To answer some of the previous queries:
@Butch R. Mann Constans' situation is going to be a complicated one, though not as challenging as the one his father had to navigate (at least, not yet), as I hoped to shed some light on in this chapter. He's certainly more favorably inclined toward Frederica and the Greens than he is toward Aemilian and the Blues, but he also has no desire to become their puppet, and will probably spend much of his reign trying to walk the tightrope of undermining factional influence and centralizing the WRE without sparking a civil war. If it does come to violence though, he's already shown signs of preferring to back up the Greens over the Blues.
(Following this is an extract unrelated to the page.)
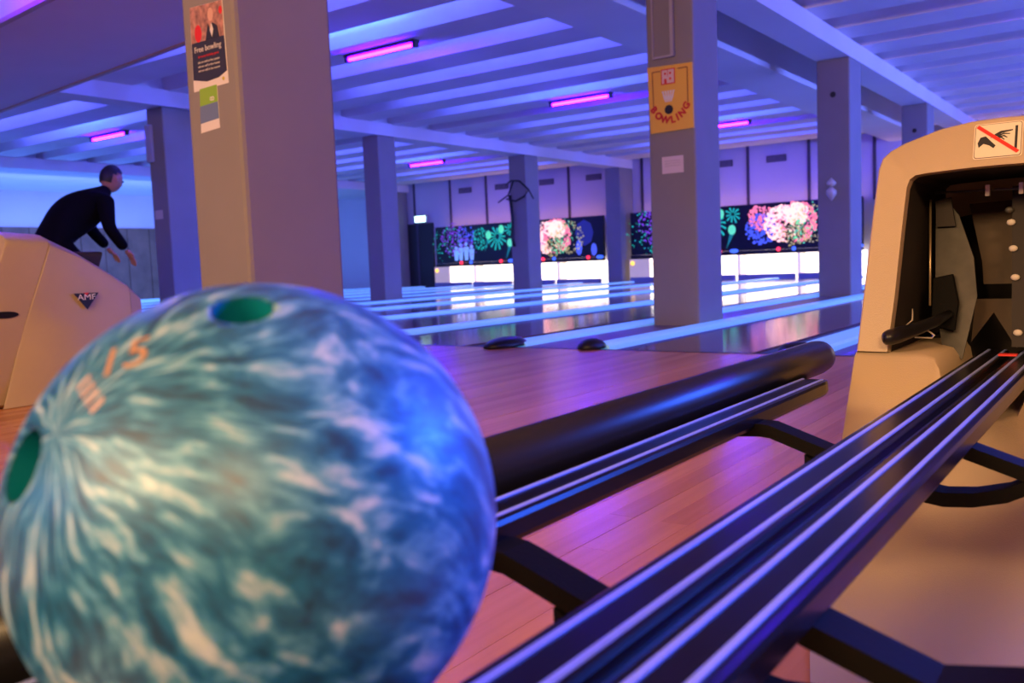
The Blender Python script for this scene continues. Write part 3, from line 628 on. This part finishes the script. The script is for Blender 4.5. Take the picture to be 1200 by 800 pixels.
# ---------------------------------------------------------------- ball return track
tr = thing('ball_return_track', (-0.22, 0.8, 0), 'black ball return track with pale inlaid strips running into the beige hood', 'ball return')
def rail(name, x0, x1, z0, z1, ya, yb, strips, sw=0.0042, taper=False):
    bm = bmesh.new(); c = 0.0055
    prof = [(x0+c*.6, z0), (x1-c*.6, z0), (x1, z0+c), (x1, z1-c), (x1-c*.35, z1-c*.35), (x1-c, z1), (x0+c, z1), (x0+c*.35, z1-c*.35), (x0, z1-c), (x0, z0+c)]
    R = []
    ys = [(ya, 1), (yb-0.03, 1), (yb-0.01, .93), (yb, .75)]
    for y_, s in ys:
        cx, cz = (x0+x1)/2, (z0+z1)/2
        R.append([bm.verts.new((cx+(a-cx)*s, y_, H+cz+(b-cz)*s)) for a, b in prof])
    for a, b in zip(R[:-1], R[1:]):
        for i in range(len(a)): bm.faces.new((a[i], a[(i+1) % len(a)], b[(i+1) % len(a)], b[i]))
    bm.faces.new(R[0][::-1]); bm.faces.new(R[-1])
    o = obj(name, bm, rail_black, tr, smooth=True); o.modifiers.new('e', 'EDGE_SPLIT').split_angle = math.radians(18)
    for sx in strips:
        bm = bmesh.new(); add_box(bm, (sx-sw/2, ya, H+z1-0.0015), (sx+sw/2, yb-0.02, H+z1+0.0012)); obj('inlay_strip', bm, rail_strip, o)
    return o
ZR = -.193
rail('rail', -.447, -.405, ZR-.024, ZR, -.35, 1.40, (-.4415, -.4125))
rail('rail', -.266, -.219, ZR-.026, ZR, -.35, 1.90, (-.2525, -.2255))
rail('rail', -.207, -.158, ZR-.026, ZR, -.35, 1.90, (-.1935, -.1690))
rail('rail', -.035, .007, ZR-.024, ZR, -.35, 1.40, (-.028, .001))
box('centre_channel', (-.219, -.35, H-.222), (-.207, 1.85, H-.207), mat('channel_dark', (0.02, 0.015, 0.012), 0.3), tr)
def bumper(x):
    bm = bmesh.new(); pts = [(x, -.35, H-.185), (x, 1.60, H-.185), (x, 1.625, H-.185), (x, 1.638, H-.185), (x, 1.643, H-.185)]
    add_tube(bm, pts, [.030, .030, .028, .021, .006], 24); obj('bumper_tube', bm, black_rubber, tr, True)
    box('bumper_shelf', (min(x, x+math.copysign(.05, -x-.22)), -.35, H-.216), (max(x, x+math.copysign(.05, -x-.22)), 1.5, H-.210), frame_black, tr)
bumper(-.49); bumper(.05)
for yy in (-.15, .516, 1.076):      # sagging cross arms with crescent stays
    for s in (-1, 1):
        X = lambda u: -.22 + s*u
        top = ([(.262, -.214), (.235, -.213), (.18, -.209), (.167, -.210), (.09, -.2365), (.045, -.225), (0, -.216)] if s < 0 else
               [(.262, -.214), (.20, -.216), (.164, -.232), (.124, -.240), (.047, -.2145), (0, -.216)])
        bm = bmesh.new(); th = .016; dp = .034
        n = len(top)
        for i in range(n-1):
            a0, a1 = top[i], top[i+1]
            prism(bm, [Vector((X(a0[0]), yy, H+a0[1])), Vector((X(a1[0]), yy, H+a1[1])), Vector((X(a1[0]), yy, H+a1[1]-th)), Vector((X(a0[0]), yy, H+a0[1]-th))], (0, dp, 0))
        bmesh.ops.remove_doubles(bm, verts=bm.verts[:], dist=0.0004)
        obj('cross_arm', bm, frame_black, tr)
        bm = bmesh.new(); arc = [(0, -.268), (.03, -.272), (.06, -.269), (.093, -.260), (.124, -.243)]
        for (u0, z0), (u1, z1) in zip(arc[:-1], arc[1:]):
            prism(bm, [Vector((X(u0), yy, H+z0)), Vector((X(u1), yy, H+z1)), Vector((X(u1), yy, H+z1-.016)), Vector((X(u0), yy, H+z0-.016))], (0, dp, 0))
        obj('crescent_stay', bm, frame_black, tr)
box('spine', (-.245, -.35, H-.262), (-.195, 1.12, H-.246), frame_black, tr) if False else None
box('post', (-.26, -.20, 0), (-.18, -.10, H-.236), frame_black, tr, bevel=.006); box('foot_plate', (-.36, -.26, 0), (-.08, -.04, .012), frame_black, tr)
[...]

@stevep At present, Constantinople has too much value (economically, politically, sentimentally) for the Sabbatic dynasty to want to leave it. If they manage to maintain their current borders and decide to move their court elsewhere down the road though, I think Antioch would probably make the most sense for a new capital.
@gral Yes.
@ATP Oops, didn't see your edit until I returned to this thread to start finalizing today's update. Per the last couple of maps, the Iazyges have moved into an area including modern-day Lesser Poland/Malopolska after deserting the WRE in the face of the initial Avar invasion ~25 years ago, and have since set themselves up as the overlords of the local Slavs (who Roman geographers would probably classify among the Vistula Veneti tribes). Good chance Krakow would be around as one of the small Slavic strongholds under their suzerainty at this time. The Western Romans would love to punish them for their treachery, but distance and the continued existence of greater threats like the Avars (who also pose a danger to Iazyges) and Saxons will probably keep them from doing so themselves. So if the Iazyges are brought down in the future, it will more likely be at the hands of the Avars or a proto-Polish rebellion rather than a Western Roman expeditionary force.